I could barely see my own hands through the darkness and thick smoke — but I could hear. My ears were assaulted by the shrill beeping of several smoke detectors, the hectic barking commands and communication of firefighters coming through the window, the clomping of axe handles and boots against the floor as a team of three men felt their way along the walls to rescue a downed colleague. Once they located him, they fashioned his air tank and straps into a kind of harness so they could drag him back to the window and hand him, feet-first, to fellow firefighters who waited on the roof outside.
It was, one hopes, the closest I'll ever get to such a scenario; luckily, it was fake, a drill, scheduled as part of national Fire/EMS Safety, Health and Survival Week, which takes place every June. Last week, the Portland Fire Department used the now-empty International Marine Terminal (out of which the Cat ferry used to operate) to run several training scenarios; in addition to the "downed-man" drill, the firefighters also had to tackle a safety-hazard maze and a simulated rescue mission based on a fatal incident in Denver.
Do you know how heavy firefighting gear is? I do, because I put it all on — right around 50 pounds of boots, suit, air tank, air mask, helmet, gloves, the works — before navigating the maze myself.
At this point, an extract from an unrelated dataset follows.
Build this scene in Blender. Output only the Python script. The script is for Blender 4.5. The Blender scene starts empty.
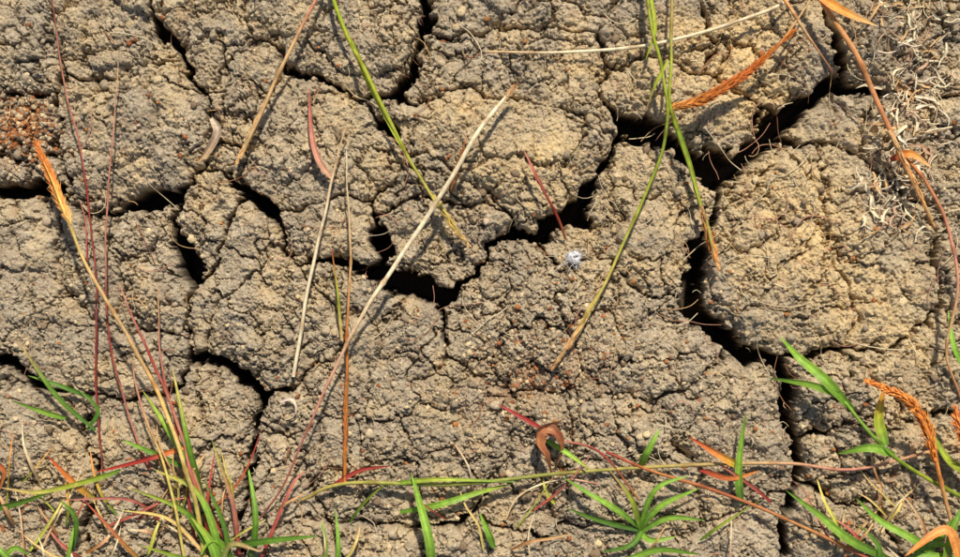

The first obstacle involved getting onto my belly and slinking underneath a messy web of wires, all of which got snagged on my helmet and air tank. (The best way to do it, I learned later, would have been to turn my body so that my back — and thus, the snare-prone tank — was against the wall, and to scoot along as though I was swimming the sidestroke.) Once I was disentangled, I crawled on until I reached a narrow passageway, meant to simulate a wall that's had a hole punched through it. I had to maneuver between wall studs. Much like when you're moving your friend's recliner through his new, tiny apartment door, navigating the narrow space involved backing into the opening tank-first and squeezing the rest of my body though at an angle. Then: what I henceforth referred to as the "Mayday Box" — I crawled into a small, box-like space, and once I was inside, they lowered a fourth wall so that I was fully enclosed. Trapped. This is the first situation in which a trained firefighter would make a Mayday call — letting their company know that they need assistance.
After they let me out of my enclosure, I crawled onward, around a corner, where I was met with a human-sized tube. Slide through, they told me, so I did, pulling myself along with my arms. And then, to approach the last obstacle, I crawled up a short flight of stairs until I was on a platform. Once I was there (and, I admit, with some warning — though the real firefighters didn't get any) the floor gave out beneath me and I tumbled unceremoniously onto a pile of shredded insulation and debris about two feet below. (Unlike the firefighters, I was denied the pleasure of having a large bag of more such scraps also thrown on top of me, to simulate the ceiling coming down.) This is the second Mayday situation: "I've fallen through the floor," the firefighters said into their two-way radios. "Now the ceiling's on top of me. Mayday. Mayday."